I have to admit that I have a bit of a phobia of sharks, so much so that as a child I didn’t like swimming in the sea. Or fresh water. Or indeed in swimming pools. So the first time I saw the Headington Shark, diving headfirst into an otherwise normal looking house and stretching its tail 25ft into the Oxford skyline, I was a little unnerved. Not just because I’m still afraid to look at sharks, but rather because it’s an invasive symbol: this powerful and dangerous creature, entering the place in which people feel most secure: the home.

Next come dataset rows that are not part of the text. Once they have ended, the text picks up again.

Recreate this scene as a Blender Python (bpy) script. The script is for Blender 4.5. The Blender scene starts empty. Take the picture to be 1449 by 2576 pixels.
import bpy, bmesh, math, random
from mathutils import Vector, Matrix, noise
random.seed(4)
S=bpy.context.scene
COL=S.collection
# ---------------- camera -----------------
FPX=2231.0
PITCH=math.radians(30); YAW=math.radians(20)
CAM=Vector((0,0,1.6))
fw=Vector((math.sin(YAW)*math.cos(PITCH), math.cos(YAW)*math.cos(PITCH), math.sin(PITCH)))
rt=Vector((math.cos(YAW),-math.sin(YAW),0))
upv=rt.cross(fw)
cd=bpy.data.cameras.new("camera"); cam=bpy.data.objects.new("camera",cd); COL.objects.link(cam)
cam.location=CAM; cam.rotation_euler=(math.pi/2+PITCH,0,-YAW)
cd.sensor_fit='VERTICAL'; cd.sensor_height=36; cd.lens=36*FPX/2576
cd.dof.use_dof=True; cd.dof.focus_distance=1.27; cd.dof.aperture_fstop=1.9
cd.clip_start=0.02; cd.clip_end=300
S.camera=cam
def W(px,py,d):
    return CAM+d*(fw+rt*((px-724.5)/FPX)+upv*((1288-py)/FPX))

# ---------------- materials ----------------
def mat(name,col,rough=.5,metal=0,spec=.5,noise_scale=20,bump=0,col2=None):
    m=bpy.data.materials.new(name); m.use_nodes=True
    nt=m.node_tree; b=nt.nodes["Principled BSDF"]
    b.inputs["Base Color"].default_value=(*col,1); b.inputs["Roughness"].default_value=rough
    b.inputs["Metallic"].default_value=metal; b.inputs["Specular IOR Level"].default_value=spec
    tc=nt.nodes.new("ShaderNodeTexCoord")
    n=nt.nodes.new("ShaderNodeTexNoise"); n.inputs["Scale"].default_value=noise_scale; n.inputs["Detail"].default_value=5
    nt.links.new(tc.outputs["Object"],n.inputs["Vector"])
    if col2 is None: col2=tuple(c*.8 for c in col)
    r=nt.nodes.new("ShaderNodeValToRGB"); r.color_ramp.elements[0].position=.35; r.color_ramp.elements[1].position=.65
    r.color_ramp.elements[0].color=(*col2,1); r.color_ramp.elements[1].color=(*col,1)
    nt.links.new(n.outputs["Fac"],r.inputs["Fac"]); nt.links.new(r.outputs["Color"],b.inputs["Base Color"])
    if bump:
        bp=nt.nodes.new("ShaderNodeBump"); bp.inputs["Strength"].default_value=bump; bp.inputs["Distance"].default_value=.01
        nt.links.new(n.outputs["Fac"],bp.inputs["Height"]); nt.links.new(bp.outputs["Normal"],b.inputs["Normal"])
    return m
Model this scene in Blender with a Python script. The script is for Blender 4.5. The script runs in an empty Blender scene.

I wouldn’t have articulated it like that at the time, but funnily enough this sense of the unsettling was part of the intention behind the Shark sculpture. In The Hunting of the Shark, Bill Heine (who commissioned the Shark and still lives beneath it) recounts how shortly after moving into his new house in Headington in 1986, American airstrikes on Tripoli started. A few days later, the nuclear disaster took place at Chernobyl. It was against the backdrop of such events that the Shark was formed. After talking art, politics (and aquatic creatures) with his friend the sculptor John Buckley, the idea of a shark in the roof came into being. The sculpture was put up on 9th August, the anniversary of the bombing of Nagasaki, intended as a symbol of the invasion of the personal space of the home, but also as something eccentric enough to intrigue and amuse.
The Hunting of the Shark comes out 25 years after the Shark first appeared. It tells the story of the Shark, from its inception through to finally becoming an accepted part of the Oxford skyline. It was a journey which took almost six years during which Heine had to navigate the bureaucracy of planning committees, a criminal court trial, a public inquiry, an arrest warrant and ultimately an intervention by the Secretary of State for the Environment. The book also brings together various articles and poems about the Shark, letters and comments from famous figures including Philip Pullman and Mohamed Al Fayed, and images of the Shark in all forms, from construction to floodlit completion, from cartoons to artistic representations.
The Shark is now one of Oxford’s (indeed Britain’s) most iconic landmarks, and for this reason alone the story behind it is interesting. It’s also very funny – the sense of humour required to put a shark in your roof in the first place has certainly not diminished over the last twenty five years and shines through Heine’s writing. And it’s also a book that makes you think – what is art? Is it public or private? Can you illustrate a political point in a humorous way? And is a modern sculpture completely out of place in an old city?
Despite the fact that the book sometimes dedicates a little too much time to describing each planning decision, and that it ultimately lacks the power of suspense, as the continued presence of the 25ft fibreglass Shark in Headington speaks for itself on the success of Heine’s battle, it’s definitely worth a read for anyone who has a little, or a lot of, affection for this dreaming tail amongst all the spires.
The Hunting of the Shark (published by Oxfordfolio) is available from Oxfordfolio, all Oxford bookshops and Amazon, £14.99.